El presidente argentino Javier Milei fue a Davos. En la confortable sede plutocrática repartió reproches y admoniciones a Occidente entero. Adujo lo mismo que proclamó en la áspera campaña electoral que lo ungió.
Presentó las tesis básicas con poca pasteurización académica. Les mantuvo pleno el aroma, el sabor y el extremismo acusatorio, que le sirvieron para barrer al kirchnerismo y erigirse gobernante. Repitió sus mantras y sus dogmas.
En ese “revival” electoral, terminó con un: “¡Viva la libertad carajo!”. En Davos, igual que en las barricadas, sigue sin enterarse de que la palabreja significa “miembro viril” y que ella figura como “malsonante” en las 11 entradas que el Diccionario le asigna.
Y hubo peor: el orador se permitió elevar a conceptos universales los “ritornelli” de su campaña electoral: combate a “la casta política”, sin diferenciación de signos, condena a cualquier actuación económica del Estado, negación al quehacer político de toda inspiración ética o justiciera. Concluyó invitando “a los demás países de Occidente a que retomemos el camino de la prosperidad”, pero su planteo fue tan dogmático que enfrió el aplauso en Davos y le quitó eco en el mundo.
Pero aquí, en el atalaya uruguayo, no debemos callar. Lo que dijo Milei no debe pasarnos inadvertido ni empatarse con el silencio, puesto que puso en peligro mucho más que ganar o perder una elección. Dijo Milei:
“Con distintos nombres o formas, buena parte de las ofertas políticas aceptadas en la mayoría de los países de Occidente son variantes colectivistas. “Ya sea que se declamen comunistas o socialistas, socialdemócratas, demócrata-cristianos, neokeynesianos, progresistas, populistas, nacionalistas o globalistas, en el fondo no hay diferencias sustantivas: todas sostienen que el Estado debe dirigir todos los aspectos de la vida de los individuos. Todas defienden un modelo contrario al que llevó a la humanidad al progreso más espectacular de su historia.”
Pues bien: es falso que no haya “diferencias sustantivas” entre las corrientes. Solo puede verlas iguales quien profese un ideario tan estrecho que a todo discrepante lo meta en bolsa de enemigos.

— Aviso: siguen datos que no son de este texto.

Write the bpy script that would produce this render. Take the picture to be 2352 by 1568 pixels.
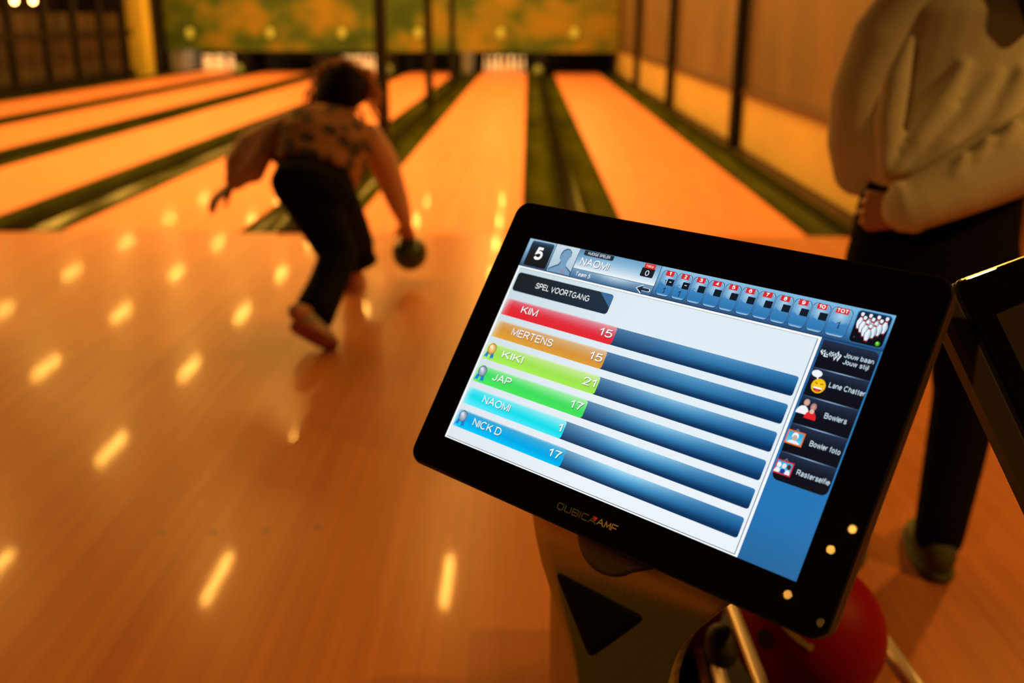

De ahí a erigir un mito salvador, hay un paso hacia el totalitarismo, que nos enseñó a detectar el maestro Justino Jiménez de Aréchaga.
Desgraciadamente, se ha olvidado que el liberalismo antes que una teoría económica del siglo XVIII, fue un pujo hacia la libertad de conciencia desde el siglo XV, por lo cual nuestro primer deber ciudadano es defender el alma liberal, que respeta y atiende la persona y las razones del otro: precisamente, lo que no hizo Milei en su discurso electoral de Davos.
Anticipándose, ya en 1918, el Uruguay consagró en la Constitución la existencia de un “dominio industrial del Estado” y, al mismo tiempo, respetó la propiedad y la actividad privadas. Con todo lo noble que hicieron todos los partidos desde esa convivencia, nuestro deber es fortalecerla, dialogando con todos, recortando el gasto y racionalizando procesos, pero no abominando del Estado.
Sin nominar a los adversarios como casta maldita ni creernos dueños únicos de verdades reveladas.
Y construyendo acuerdos para el bien del prójimo, desde la libertad creadora del pensamiento y no desde la miopía espectacular de un fanatismo.